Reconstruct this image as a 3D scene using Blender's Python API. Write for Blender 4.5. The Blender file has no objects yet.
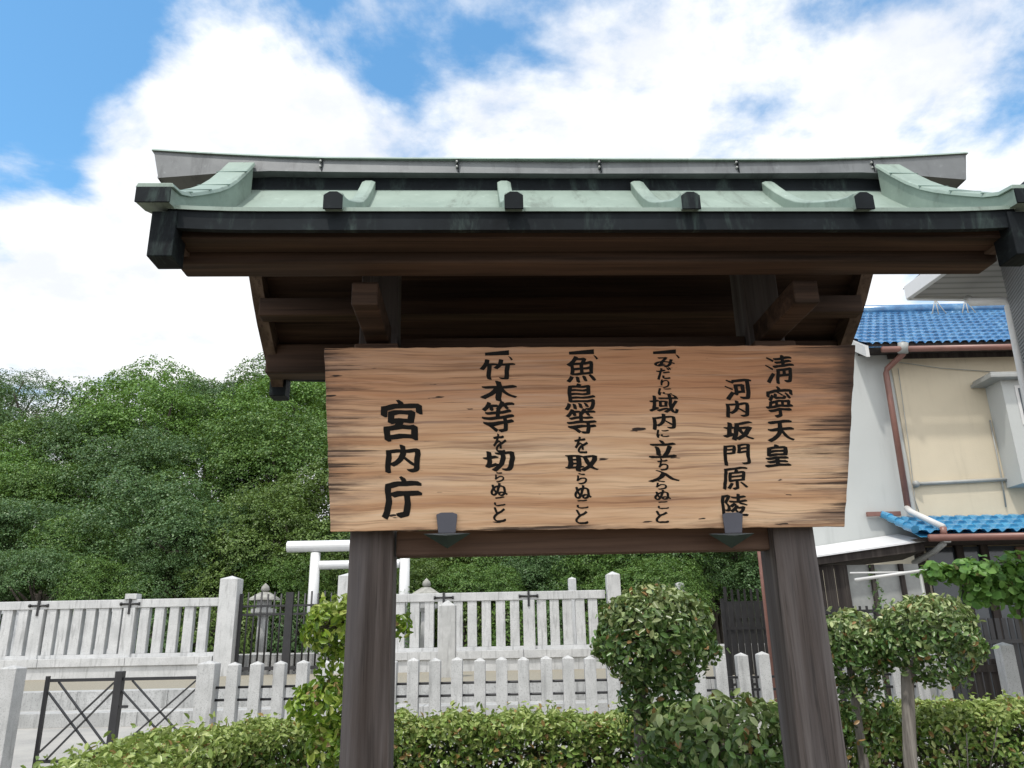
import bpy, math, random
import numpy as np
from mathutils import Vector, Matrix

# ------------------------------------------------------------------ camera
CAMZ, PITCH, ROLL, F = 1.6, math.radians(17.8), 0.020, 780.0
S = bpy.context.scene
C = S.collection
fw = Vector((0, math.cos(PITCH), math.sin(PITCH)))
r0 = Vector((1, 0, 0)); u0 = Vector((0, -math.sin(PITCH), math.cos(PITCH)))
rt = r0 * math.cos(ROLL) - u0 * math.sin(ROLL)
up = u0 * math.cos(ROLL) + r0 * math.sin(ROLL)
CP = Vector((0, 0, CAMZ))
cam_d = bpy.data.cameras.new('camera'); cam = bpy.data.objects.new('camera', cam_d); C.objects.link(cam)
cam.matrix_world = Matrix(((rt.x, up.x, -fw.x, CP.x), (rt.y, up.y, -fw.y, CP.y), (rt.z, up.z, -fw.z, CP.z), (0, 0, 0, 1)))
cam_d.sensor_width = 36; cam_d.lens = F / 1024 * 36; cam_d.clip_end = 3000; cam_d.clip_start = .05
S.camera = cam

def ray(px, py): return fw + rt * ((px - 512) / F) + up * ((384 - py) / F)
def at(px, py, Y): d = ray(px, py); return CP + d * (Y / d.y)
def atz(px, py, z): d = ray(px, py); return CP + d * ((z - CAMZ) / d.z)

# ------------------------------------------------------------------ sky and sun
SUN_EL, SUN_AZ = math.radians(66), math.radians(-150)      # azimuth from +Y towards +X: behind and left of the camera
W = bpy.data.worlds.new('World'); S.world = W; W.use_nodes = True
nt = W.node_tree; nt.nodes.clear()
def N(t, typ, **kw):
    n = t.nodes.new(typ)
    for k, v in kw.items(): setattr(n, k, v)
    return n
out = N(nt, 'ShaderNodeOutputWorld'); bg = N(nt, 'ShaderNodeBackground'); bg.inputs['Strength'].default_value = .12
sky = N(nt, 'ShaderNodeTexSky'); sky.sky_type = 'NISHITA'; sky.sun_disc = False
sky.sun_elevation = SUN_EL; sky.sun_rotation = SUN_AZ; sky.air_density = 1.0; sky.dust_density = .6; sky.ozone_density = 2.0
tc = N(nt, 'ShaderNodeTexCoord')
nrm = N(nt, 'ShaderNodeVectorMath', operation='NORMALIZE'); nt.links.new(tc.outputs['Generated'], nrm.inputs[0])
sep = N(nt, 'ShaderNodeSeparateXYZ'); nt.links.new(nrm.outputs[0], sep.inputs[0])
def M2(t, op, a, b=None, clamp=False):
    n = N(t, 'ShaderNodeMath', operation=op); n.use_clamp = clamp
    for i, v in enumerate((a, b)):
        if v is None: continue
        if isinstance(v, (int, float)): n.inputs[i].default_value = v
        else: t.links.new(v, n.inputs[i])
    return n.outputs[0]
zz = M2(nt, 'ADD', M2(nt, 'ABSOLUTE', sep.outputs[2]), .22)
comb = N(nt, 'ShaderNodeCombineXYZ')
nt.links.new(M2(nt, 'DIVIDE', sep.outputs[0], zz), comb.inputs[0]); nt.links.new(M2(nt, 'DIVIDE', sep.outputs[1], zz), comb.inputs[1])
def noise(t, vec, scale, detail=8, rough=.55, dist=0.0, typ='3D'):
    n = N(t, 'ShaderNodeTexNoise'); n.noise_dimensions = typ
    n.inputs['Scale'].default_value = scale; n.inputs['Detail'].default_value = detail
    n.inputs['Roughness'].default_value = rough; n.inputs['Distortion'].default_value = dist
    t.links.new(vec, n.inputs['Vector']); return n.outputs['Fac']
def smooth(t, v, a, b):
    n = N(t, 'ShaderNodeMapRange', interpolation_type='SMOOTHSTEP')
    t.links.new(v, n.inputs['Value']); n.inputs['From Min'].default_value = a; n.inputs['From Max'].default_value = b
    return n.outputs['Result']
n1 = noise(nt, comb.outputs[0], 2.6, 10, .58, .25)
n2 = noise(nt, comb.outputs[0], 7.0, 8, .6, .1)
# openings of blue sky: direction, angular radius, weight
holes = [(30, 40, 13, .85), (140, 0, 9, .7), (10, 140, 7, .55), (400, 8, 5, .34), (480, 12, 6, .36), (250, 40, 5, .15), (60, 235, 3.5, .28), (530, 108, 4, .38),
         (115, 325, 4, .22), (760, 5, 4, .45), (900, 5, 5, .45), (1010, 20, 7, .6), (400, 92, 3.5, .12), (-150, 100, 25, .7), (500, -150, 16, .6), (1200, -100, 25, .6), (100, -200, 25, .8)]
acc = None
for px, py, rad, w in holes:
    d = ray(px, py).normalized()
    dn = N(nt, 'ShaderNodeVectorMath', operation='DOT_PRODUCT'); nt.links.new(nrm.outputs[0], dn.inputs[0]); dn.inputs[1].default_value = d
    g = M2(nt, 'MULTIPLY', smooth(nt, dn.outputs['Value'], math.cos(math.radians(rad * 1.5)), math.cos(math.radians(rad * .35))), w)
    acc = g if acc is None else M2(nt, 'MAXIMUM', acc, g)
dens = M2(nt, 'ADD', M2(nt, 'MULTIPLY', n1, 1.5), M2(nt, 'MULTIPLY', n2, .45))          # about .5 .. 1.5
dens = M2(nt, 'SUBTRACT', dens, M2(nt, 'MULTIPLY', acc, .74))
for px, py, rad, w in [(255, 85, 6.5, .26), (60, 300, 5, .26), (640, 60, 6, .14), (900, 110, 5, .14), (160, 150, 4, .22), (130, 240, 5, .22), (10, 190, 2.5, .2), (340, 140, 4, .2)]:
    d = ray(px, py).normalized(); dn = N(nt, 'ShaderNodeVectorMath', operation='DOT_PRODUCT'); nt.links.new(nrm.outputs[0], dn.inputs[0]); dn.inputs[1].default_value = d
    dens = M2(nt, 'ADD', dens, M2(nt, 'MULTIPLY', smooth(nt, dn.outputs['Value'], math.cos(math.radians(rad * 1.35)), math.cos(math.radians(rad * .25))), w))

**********

## OBJECTIVE
Skip every picture and return the lines above from the top through the one that contains "from mathutils import Vector, Matrix".

## EXERCISE RESULT
Reconstruct this image as a 3D scene using Blender's Python API. Write for Blender 4.5. The Blender file has no objects yet.
import bpy, math, random
import numpy as np
from mathutils import Vector, Matrix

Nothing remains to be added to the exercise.